Wednesday, October 13, 2021

You can't make this stuff up.

 After the disaster that is the US supply chain performance these past 6 months, the Port of LA/Long Beach is going to start running 24/7, like every other port in the United States has been doing for years. 

 I knew about this from a while back.  The largest seaport in the US doesn't have workers who will work nights. All other container ports in the US are 24/7/365. Except the largest one. 


 I guess someone finally noticed that the highest paid longshoremen IN THE WORLD don't work nights. 

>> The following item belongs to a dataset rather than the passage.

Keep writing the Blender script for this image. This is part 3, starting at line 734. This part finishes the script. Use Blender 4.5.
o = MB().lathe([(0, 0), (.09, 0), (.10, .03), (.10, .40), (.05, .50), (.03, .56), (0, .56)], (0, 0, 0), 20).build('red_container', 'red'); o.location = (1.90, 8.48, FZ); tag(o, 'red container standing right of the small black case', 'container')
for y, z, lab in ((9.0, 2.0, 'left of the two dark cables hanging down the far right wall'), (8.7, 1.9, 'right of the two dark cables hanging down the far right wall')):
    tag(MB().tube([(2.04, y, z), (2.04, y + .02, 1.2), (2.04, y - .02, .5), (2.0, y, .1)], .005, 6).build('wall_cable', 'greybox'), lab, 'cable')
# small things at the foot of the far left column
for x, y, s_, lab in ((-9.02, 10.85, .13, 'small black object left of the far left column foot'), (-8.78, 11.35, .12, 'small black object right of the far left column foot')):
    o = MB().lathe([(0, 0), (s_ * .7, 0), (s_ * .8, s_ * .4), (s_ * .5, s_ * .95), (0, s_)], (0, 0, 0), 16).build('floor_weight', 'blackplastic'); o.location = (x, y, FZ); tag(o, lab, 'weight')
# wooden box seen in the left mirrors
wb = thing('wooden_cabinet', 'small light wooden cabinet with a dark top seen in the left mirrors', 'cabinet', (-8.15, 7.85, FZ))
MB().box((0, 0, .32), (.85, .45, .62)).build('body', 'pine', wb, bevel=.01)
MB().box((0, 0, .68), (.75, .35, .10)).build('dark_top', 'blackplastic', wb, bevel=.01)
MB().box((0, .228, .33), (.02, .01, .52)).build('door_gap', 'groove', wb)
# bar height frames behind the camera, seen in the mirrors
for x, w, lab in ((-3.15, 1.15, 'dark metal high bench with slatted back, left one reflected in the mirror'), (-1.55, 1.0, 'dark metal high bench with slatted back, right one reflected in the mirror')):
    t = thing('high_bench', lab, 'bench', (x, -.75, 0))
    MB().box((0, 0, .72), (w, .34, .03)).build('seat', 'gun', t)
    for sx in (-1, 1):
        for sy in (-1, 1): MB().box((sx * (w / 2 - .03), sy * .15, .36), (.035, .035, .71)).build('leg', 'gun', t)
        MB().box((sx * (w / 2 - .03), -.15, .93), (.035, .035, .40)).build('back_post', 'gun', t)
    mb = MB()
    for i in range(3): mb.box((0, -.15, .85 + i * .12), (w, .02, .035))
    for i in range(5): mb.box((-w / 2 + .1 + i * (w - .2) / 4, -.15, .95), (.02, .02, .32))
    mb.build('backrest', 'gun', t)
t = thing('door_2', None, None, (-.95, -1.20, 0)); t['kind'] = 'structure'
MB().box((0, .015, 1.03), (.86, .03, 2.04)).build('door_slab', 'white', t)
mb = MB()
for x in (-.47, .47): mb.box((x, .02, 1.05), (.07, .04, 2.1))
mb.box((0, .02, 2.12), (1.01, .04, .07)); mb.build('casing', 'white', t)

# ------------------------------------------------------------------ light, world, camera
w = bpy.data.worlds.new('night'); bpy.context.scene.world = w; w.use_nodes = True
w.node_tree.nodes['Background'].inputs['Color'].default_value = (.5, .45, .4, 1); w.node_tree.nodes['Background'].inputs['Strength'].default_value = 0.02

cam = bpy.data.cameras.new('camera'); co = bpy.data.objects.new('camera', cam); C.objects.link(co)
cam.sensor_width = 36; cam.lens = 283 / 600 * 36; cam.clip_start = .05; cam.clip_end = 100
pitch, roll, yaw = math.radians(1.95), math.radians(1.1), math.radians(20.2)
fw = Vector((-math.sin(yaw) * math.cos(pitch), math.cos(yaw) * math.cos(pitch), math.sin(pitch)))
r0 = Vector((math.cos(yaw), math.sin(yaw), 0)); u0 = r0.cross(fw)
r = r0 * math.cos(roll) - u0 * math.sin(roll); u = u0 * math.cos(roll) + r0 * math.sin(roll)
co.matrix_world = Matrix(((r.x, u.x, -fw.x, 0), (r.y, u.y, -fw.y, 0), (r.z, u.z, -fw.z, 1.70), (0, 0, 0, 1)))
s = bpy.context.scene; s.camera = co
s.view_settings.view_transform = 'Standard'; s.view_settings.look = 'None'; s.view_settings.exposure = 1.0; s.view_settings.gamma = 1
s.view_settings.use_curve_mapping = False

 6 months of things getting steadily worse, and the powers that be finally realized that every container port in the US that isn't fucking the dog when it comes to job performance has one thing in common: they turn lights on and keep working after dark. Not LA/Long Beach, though. With a starting salary well over $100,000 a year that can easily be doubled with some overtime, I guess it was unreasonable of us to wonder why the fuck the ILWU had no interest in working more to help soften the impact of their laziness  on the rest of us. 


 The ILWU: Fuck You, we're doing fine.  



3 comments:

Bob said...

Now that is the answer I have been looking for regarding the supply chain madness. I'd head that CA has screwed the pooch on the trucking end of the equation, too, with owner-operators being forbidden to haul out of LA by insane CA laws.

riverrider said...

sadly the extra hours won't help. they tried that last year. no trucker will come to pick up loads at night there. the city they pass thru won't let them park anywhere in the limits, has no truck stops. federal regs say they have to stop at ten hours,nowhere to stop. then kali regs pile on shit like they all must have the latest pollution reduction engines n such crap. thousands refuse to even enter the state any more.

Beans said...

I wonder how much this has to do with Texas and Florida container ports hollering that they're open for business and none of that icky California stuff is going on in either state?

Still, 24/7 Lost Angeles port? How long will it take and how much bribery will it take to even start catching up?

I can see a lot of operators looking at the fuel costs and transit costs to get into the Gulf and going, "Hmmm... works for me." And suddenly Los Angeles gets less and less. Hopefully.